REQUIREMENT. Exactly repeat the full listing that follows.

RECORDS SUPPLIED.
[START]

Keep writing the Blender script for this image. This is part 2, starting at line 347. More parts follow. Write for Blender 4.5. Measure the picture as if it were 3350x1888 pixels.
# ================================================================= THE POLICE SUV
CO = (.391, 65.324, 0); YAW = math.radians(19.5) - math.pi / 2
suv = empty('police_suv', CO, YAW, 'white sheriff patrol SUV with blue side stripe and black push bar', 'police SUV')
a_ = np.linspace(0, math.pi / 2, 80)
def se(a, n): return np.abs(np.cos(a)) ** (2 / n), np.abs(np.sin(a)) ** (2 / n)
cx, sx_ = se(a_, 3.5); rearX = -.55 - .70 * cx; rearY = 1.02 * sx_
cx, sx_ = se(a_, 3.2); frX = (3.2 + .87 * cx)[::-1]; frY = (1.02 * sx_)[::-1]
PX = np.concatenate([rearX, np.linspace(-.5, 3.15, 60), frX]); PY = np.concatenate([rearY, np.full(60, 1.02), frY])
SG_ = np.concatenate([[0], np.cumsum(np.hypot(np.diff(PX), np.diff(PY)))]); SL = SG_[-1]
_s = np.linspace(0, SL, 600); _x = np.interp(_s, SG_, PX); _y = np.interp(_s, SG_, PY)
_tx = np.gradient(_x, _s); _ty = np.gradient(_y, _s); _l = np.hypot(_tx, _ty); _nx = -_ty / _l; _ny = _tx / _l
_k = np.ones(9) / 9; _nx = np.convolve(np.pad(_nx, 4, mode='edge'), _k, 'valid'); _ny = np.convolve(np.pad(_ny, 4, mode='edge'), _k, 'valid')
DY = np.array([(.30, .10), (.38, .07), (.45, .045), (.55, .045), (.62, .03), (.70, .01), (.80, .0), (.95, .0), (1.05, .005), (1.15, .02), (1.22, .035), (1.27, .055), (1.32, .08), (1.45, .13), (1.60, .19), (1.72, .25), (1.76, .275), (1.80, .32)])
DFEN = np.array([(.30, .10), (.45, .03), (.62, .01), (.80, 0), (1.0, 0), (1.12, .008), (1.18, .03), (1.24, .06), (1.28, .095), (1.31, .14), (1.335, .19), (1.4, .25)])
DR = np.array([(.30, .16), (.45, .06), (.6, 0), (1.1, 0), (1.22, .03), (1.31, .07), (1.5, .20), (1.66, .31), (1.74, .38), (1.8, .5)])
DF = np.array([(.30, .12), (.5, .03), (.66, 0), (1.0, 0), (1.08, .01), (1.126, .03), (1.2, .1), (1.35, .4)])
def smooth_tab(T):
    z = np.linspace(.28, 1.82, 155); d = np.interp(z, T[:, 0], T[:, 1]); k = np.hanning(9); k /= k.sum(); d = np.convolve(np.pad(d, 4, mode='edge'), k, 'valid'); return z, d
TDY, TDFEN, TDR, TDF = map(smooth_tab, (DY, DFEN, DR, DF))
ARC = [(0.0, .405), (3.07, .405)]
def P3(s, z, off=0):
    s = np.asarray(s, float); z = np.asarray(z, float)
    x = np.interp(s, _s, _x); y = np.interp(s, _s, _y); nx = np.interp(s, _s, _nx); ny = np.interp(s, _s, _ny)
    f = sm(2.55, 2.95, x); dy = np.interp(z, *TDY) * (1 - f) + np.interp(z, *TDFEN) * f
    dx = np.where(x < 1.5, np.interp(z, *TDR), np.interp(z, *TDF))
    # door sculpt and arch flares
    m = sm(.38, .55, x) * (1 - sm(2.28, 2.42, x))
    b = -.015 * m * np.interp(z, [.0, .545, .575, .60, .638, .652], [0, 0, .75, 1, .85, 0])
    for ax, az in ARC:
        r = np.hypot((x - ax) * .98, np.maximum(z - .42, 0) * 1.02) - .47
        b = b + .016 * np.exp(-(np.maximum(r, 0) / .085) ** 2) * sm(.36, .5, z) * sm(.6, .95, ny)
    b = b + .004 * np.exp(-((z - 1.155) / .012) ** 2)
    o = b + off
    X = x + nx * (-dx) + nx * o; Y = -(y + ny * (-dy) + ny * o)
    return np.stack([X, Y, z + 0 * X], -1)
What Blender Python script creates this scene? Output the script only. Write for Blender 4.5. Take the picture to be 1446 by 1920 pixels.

[END]

EXERCISE ANSWER.
Keep writing the Blender script for this image. This is part 2, starting at line 347. More parts follow. Write for Blender 4.5. Measure the picture as if it were 3350x1888 pixels.
# ================================================================= THE POLICE SUV
CO = (.391, 65.324, 0); YAW = math.radians(19.5) - math.pi / 2
suv = empty('police_suv', CO, YAW, 'white sheriff patrol SUV with blue side stripe and black push bar', 'police SUV')
a_ = np.linspace(0, math.pi / 2, 80)
def se(a, n): return np.abs(np.cos(a)) ** (2 / n), np.abs(np.sin(a)) ** (2 / n)
cx, sx_ = se(a_, 3.5); rearX = -.55 - .70 * cx; rearY = 1.02 * sx_
cx, sx_ = se(a_, 3.2); frX = (3.2 + .87 * cx)[::-1]; frY = (1.02 * sx_)[::-1]
PX = np.concatenate([rearX, np.linspace(-.5, 3.15, 60), frX]); PY = np.concatenate([rearY, np.full(60, 1.02), frY])
SG_ = np.concatenate([[0], np.cumsum(np.hypot(np.diff(PX), np.diff(PY)))]); SL = SG_[-1]
_s = np.linspace(0, SL, 600); _x = np.interp(_s, SG_, PX); _y = np.interp(_s, SG_, PY)
_tx = np.gradient(_x, _s); _ty = np.gradient(_y, _s); _l = np.hypot(_tx, _ty); _nx = -_ty / _l; _ny = _tx / _l
_k = np.ones(9) / 9; _nx = np.convolve(np.pad(_nx, 4, mode='edge'), _k, 'valid'); _ny = np.convolve(np.pad(_ny, 4, mode='edge'), _k, 'valid')
DY = np.array([(.30, .10), (.38, .07), (.45, .045), (.55, .045), (.62, .03), (.70, .01), (.80, .0), (.95, .0), (1.05, .005), (1.15, .02), (1.22, .035), (1.27, .055), (1.32, .08), (1.45, .13), (1.60, .19), (1.72, .25), (1.76, .275), (1.80, .32)])
DFEN = np.array([(.30, .10), (.45, .03), (.62, .01), (.80, 0), (1.0, 0), (1.12, .008), (1.18, .03), (1.24, .06), (1.28, .095), (1.31, .14), (1.335, .19), (1.4, .25)])
DR = np.array([(.30, .16), (.45, .06), (.6, 0), (1.1, 0), (1.22, .03), (1.31, .07), (1.5, .20), (1.66, .31), (1.74, .38), (1.8, .5)])
DF = np.array([(.30, .12), (.5, .03), (.66, 0), (1.0, 0), (1.08, .01), (1.126, .03), (1.2, .1), (1.35, .4)])
def smooth_tab(T):
    z = np.linspace(.28, 1.82, 155); d = np.interp(z, T[:, 0], T[:, 1]); k = np.hanning(9); k /= k.sum(); d = np.convolve(np.pad(d, 4, mode='edge'), k, 'valid'); return z, d
TDY, TDFEN, TDR, TDF = map(smooth_tab, (DY, DFEN, DR, DF))
ARC = [(0.0, .405), (3.07, .405)]
def P3(s, z, off=0):
    s = np.asarray(s, float); z = np.asarray(z, float)
    x = np.interp(s, _s, _x); y = np.interp(s, _s, _y); nx = np.interp(s, _s, _nx); ny = np.interp(s, _s, _ny)
    f = sm(2.55, 2.95, x); dy = np.interp(z, *TDY) * (1 - f) + np.interp(z, *TDFEN) * f
    dx = np.where(x < 1.5, np.interp(z, *TDR), np.interp(z, *TDF))
    # door sculpt and arch flares
    m = sm(.38, .55, x) * (1 - sm(2.28, 2.42, x))
    b = -.015 * m * np.interp(z, [.0, .545, .575, .60, .638, .652], [0, 0, .75, 1, .85, 0])
    for ax, az in ARC:
        r = np.hypot((x - ax) * .98, np.maximum(z - .42, 0) * 1.02) - .47
        b = b + .016 * np.exp(-(np.maximum(r, 0) / .085) ** 2) * sm(.36, .5, z) * sm(.6, .95, ny)
    b = b + .004 * np.exp(-((z - 1.155) / .012) ** 2)
    o = b + off
    X = x + nx * (-dx) + nx * o; Y = -(y + ny * (-dy) + ny * o)
    return np.stack([X, Y, z + 0 * X], -1)
What Blender Python script creates this scene? Output the script only. Write for Blender 4.5. Take the picture to be 1446 by 1920 pixels.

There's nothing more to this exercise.